Inwoners van Den Haag met een inkomen tot 130 procent van het minimumloon krijgen 100 euro extra. Dat betaalt de gemeente deels met het geld dat uit de Tonk-regeling is overgebleven, een pot die is bedoeld voor mensen die door de coronacrisis bijvoorbeeld hun woonlasten niet kunnen betalen.
Bewoners die bekend zijn bij de gemeente, bijvoorbeeld door hun uitkering, ontvangen dit bedrag vanaf 15 april. Inwoners die niet al gebruikmaken van een bestaande armoederegeling, zullen zelf een aanvraag moeten doen bij de gemeente. Dat kan vanaf mei.

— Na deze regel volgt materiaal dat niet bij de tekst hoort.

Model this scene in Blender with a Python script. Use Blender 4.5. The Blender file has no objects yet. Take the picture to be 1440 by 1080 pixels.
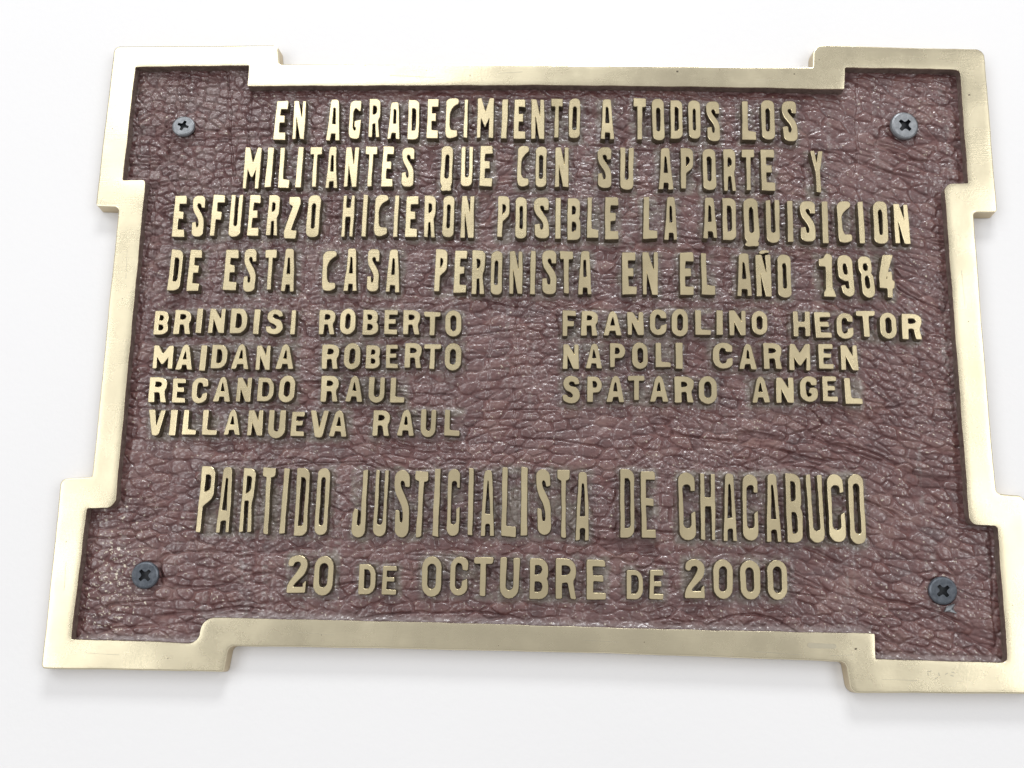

Druppel op gloeiende plaat
Over één ding zijn de gemeentes het eens: de compensatiemaatregelen zijn een druppel op een gloeiende plaat. Want de energierekening is al hoog en die zal naar verwachting alleen maar verder stijgen.
Gemeentes kunnen via de bijzondere bijstand inwoners nog helpen, door tijdelijk de hoge energierekening te betalen. Maar dit kan vaak slechts voor een paar maanden, omdat dit potje anders ook snel leeg is. De bewegingsruimte van gemeenten is verder klein.
"Het gaat om grote groepen huishoudens die extra compensatie nodig hebben, maar gemeenten hebben zo veel geld echt niet op de plank liggen", zegt Maarten Allers, hoogleraar economie van decentrale overheden aan de Rijksuniversiteit Groningen. "Gemeenten zitten al krap bij kas."
Volgens hem hebben gemeenten maar een paar opties. "De lokale belastingen zouden fors omhoog moeten, of gemeenten zouden het weg moeten halen bij andere voorzieningen. Dat kan misschien als het om iets tijdelijks gaat. Maar als het lang duurt, moet dat geld toch echt van de rijksoverheid komen."
Minister Van Gennip van Sociale Zaken herhaalde gisteren dat het kabinet bezig is met een plan om de koopkracht te verbeteren. Hoe dat er precies uitziet is nog onduidelijk.